John Reed

In 1933, Nazi students at more than 30 German universities pillaged libraries in search of books they considered to be "un-German." Among the literary and political writings they threw into the flames were the works of John Reed.

Excerpt

We intend to be arrogant, impertinent, in bad taste, but not vulgar...to attack old systems, old morals, old prejudices...to set up new ones in their places....Bound by no creed or theory of social reform, we will express them all, providing they be radical.
The Masses, John Reed, 1913

Which of John Reed's Works were Burned?

Ten Days that Shook the World (10 Tage, die die Welt erschütterten)

Who was John Reed?

John Reed

Portrait of American journalist John Reed, circa 1914. Reed's book Ten Days that Shook the World was among the texts Nazi students burned in 1933.

Credits:
  • Library of Congress

John Reed (1887-1920) was born to a wealthy family in Oregon in 1887. He attended Harvard University, where he began his writing career by serving on the editorial boards of Lampoon and Harvard Monthly. Reed joined the staff of the leftist periodical The Masses in New York City in 1913. The following year he participated in the uprising of Pancho Villa in Mexico. In 1917, Reed, a Leninist sympathizer, interviewed the leaders of the Bolshevik Revolution in Russia. The resulting work, Ten Days that Shook the World, was his most well known.

After his return to the United States, Reed helped found the Communist US Labor Party in 1919 and served as its first chairman.
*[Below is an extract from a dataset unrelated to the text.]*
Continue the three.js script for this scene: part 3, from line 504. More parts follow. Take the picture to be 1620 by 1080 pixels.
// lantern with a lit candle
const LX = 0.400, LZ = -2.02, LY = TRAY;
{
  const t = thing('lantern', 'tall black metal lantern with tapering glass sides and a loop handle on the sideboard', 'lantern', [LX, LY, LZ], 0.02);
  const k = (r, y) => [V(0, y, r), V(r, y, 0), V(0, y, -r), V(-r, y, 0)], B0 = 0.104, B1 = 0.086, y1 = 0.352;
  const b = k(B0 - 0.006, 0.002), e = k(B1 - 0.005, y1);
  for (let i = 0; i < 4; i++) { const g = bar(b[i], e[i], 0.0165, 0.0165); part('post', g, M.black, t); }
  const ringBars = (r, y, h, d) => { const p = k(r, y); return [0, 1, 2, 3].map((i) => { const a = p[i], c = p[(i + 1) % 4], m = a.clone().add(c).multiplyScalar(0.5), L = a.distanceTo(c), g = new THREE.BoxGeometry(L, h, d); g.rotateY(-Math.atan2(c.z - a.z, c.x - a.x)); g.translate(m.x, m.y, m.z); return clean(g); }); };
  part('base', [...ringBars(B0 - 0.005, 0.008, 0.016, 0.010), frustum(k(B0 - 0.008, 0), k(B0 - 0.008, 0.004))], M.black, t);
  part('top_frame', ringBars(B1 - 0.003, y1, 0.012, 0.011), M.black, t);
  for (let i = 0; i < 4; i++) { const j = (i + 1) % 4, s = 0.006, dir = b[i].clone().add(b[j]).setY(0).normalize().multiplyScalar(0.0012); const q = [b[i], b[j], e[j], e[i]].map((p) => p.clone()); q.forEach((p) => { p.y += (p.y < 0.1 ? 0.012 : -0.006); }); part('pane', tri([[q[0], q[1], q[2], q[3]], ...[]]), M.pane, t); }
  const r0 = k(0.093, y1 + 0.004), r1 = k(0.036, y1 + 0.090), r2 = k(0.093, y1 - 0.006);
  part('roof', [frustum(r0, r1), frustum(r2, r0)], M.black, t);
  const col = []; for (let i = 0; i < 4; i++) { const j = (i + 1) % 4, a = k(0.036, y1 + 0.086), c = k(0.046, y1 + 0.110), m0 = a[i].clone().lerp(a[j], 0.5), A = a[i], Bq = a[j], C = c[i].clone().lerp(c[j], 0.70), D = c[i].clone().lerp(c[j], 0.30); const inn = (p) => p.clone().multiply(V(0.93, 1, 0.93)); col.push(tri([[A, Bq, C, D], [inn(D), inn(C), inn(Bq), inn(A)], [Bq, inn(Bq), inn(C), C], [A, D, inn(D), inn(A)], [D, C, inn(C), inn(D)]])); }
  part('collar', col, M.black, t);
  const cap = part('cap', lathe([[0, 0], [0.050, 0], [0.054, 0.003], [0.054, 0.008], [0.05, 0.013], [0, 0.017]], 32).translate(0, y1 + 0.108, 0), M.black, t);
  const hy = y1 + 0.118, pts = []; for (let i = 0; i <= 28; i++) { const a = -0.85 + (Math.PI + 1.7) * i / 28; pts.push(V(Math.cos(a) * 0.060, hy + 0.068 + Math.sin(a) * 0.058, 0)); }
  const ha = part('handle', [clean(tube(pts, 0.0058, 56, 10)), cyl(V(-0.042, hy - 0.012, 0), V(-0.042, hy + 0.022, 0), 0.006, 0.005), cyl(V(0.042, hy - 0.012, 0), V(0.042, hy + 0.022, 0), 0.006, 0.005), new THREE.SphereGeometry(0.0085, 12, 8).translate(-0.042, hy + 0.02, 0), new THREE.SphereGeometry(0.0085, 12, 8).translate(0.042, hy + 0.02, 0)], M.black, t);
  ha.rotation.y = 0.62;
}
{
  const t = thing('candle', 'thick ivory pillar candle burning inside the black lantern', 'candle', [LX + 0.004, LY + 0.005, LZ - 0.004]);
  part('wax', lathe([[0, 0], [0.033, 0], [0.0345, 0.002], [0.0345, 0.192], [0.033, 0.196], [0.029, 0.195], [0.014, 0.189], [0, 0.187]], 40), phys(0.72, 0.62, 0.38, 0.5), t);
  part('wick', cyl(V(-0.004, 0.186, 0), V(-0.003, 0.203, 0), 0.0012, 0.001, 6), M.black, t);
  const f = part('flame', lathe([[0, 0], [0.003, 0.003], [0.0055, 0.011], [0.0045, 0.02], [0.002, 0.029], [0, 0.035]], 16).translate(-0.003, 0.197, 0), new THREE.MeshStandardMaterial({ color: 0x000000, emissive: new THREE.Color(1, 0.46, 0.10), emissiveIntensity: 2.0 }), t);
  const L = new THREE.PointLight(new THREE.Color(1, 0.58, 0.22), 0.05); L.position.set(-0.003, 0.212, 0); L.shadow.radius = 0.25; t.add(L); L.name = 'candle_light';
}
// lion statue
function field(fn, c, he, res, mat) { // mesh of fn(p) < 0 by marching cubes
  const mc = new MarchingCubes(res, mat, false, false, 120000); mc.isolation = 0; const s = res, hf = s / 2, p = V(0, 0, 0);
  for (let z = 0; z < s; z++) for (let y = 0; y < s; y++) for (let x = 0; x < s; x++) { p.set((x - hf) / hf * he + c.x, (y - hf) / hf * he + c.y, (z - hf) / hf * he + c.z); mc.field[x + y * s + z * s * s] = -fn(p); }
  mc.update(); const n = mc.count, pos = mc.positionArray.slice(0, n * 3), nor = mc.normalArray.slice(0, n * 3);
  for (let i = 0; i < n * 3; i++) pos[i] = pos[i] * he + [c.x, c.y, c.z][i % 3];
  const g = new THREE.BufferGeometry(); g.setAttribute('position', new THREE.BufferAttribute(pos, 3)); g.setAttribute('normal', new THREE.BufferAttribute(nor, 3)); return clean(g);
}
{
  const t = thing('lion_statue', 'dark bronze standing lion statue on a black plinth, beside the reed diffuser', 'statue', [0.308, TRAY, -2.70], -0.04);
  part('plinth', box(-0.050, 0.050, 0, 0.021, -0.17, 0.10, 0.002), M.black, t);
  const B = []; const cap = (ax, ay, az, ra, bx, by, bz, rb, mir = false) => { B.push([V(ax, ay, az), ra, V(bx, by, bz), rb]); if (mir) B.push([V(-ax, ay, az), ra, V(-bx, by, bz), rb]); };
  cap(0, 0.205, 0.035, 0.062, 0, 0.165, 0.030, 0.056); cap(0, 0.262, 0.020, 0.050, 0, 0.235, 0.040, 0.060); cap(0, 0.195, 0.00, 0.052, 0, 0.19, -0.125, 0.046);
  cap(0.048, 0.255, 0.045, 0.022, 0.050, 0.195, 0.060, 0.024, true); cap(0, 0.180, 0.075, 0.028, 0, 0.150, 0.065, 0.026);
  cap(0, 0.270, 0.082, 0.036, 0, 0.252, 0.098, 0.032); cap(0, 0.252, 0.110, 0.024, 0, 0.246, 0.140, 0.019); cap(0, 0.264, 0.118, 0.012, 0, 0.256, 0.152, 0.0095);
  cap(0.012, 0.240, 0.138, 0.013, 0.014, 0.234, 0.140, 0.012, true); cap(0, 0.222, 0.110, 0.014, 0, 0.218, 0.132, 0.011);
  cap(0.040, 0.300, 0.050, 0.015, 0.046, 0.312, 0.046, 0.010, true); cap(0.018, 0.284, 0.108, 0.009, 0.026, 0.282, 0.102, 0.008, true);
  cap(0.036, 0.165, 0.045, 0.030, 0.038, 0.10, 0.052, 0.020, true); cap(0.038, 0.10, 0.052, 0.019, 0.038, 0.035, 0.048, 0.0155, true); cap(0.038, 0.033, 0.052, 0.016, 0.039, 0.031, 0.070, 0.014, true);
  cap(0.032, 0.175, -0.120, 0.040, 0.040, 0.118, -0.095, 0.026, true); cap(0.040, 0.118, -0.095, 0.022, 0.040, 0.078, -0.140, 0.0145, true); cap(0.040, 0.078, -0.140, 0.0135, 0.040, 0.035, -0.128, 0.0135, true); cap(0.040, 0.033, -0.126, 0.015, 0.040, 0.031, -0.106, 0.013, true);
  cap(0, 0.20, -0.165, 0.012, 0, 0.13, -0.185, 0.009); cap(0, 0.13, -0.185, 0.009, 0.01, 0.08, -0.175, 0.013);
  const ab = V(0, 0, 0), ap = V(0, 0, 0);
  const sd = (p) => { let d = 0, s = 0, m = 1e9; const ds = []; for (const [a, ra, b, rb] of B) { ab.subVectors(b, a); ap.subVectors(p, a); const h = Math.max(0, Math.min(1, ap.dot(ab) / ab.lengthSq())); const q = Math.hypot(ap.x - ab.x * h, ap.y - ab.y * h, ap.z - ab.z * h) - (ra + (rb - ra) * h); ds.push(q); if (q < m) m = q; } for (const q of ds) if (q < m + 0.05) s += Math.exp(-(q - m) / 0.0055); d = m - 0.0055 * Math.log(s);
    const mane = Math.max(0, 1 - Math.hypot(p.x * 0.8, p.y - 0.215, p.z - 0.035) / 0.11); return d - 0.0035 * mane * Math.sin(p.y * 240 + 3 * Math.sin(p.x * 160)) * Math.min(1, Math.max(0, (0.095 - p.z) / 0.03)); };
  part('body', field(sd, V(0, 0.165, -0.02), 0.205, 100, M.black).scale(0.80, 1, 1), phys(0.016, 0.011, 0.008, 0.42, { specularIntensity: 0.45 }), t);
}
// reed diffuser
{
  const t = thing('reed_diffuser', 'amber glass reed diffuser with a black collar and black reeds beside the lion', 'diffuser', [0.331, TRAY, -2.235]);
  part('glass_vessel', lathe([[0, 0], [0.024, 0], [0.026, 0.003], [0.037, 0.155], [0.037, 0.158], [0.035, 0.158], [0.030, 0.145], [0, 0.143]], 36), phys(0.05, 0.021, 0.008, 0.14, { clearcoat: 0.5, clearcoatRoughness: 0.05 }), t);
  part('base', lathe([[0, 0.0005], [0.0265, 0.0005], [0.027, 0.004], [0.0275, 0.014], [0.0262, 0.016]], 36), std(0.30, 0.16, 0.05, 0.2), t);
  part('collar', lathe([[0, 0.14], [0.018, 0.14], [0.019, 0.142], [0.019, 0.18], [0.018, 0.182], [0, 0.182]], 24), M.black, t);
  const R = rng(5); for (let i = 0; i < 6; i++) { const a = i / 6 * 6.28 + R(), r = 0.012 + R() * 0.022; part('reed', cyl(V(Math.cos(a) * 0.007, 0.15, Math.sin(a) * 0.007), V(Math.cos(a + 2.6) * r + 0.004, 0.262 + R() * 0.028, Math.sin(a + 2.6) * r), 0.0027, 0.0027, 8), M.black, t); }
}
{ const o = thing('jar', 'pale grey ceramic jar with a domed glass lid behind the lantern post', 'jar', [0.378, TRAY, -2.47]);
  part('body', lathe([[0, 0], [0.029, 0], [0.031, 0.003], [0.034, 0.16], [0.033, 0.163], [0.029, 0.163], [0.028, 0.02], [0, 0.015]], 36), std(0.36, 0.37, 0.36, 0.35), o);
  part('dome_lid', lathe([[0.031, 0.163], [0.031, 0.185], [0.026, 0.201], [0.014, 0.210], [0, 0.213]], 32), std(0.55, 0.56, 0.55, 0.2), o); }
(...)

Reed, who had been charged with sedition in the United States for articles written for The Masses, was indicted as a Communist leader during the post-World War I "Red Scare." He returned to Russia, where he died from typhus in 1920. Reed was honored as a Soviet hero and buried under the Kremlin wall. Some 13 years later, the Nazis burned his account of the Bolshevik Revolution for its Communist sympathies.

Critical Thinking Questions

  • If Jews were the principal target during the Holocaust, why were books written by non-Jewish authors burned?
  • How did the German public react to the book burnings? What were some of the reactions outside of Germany?
  • Why do oppressive regimes promote or support censorship and book burning? How might this be a warning sign of mass atrocity?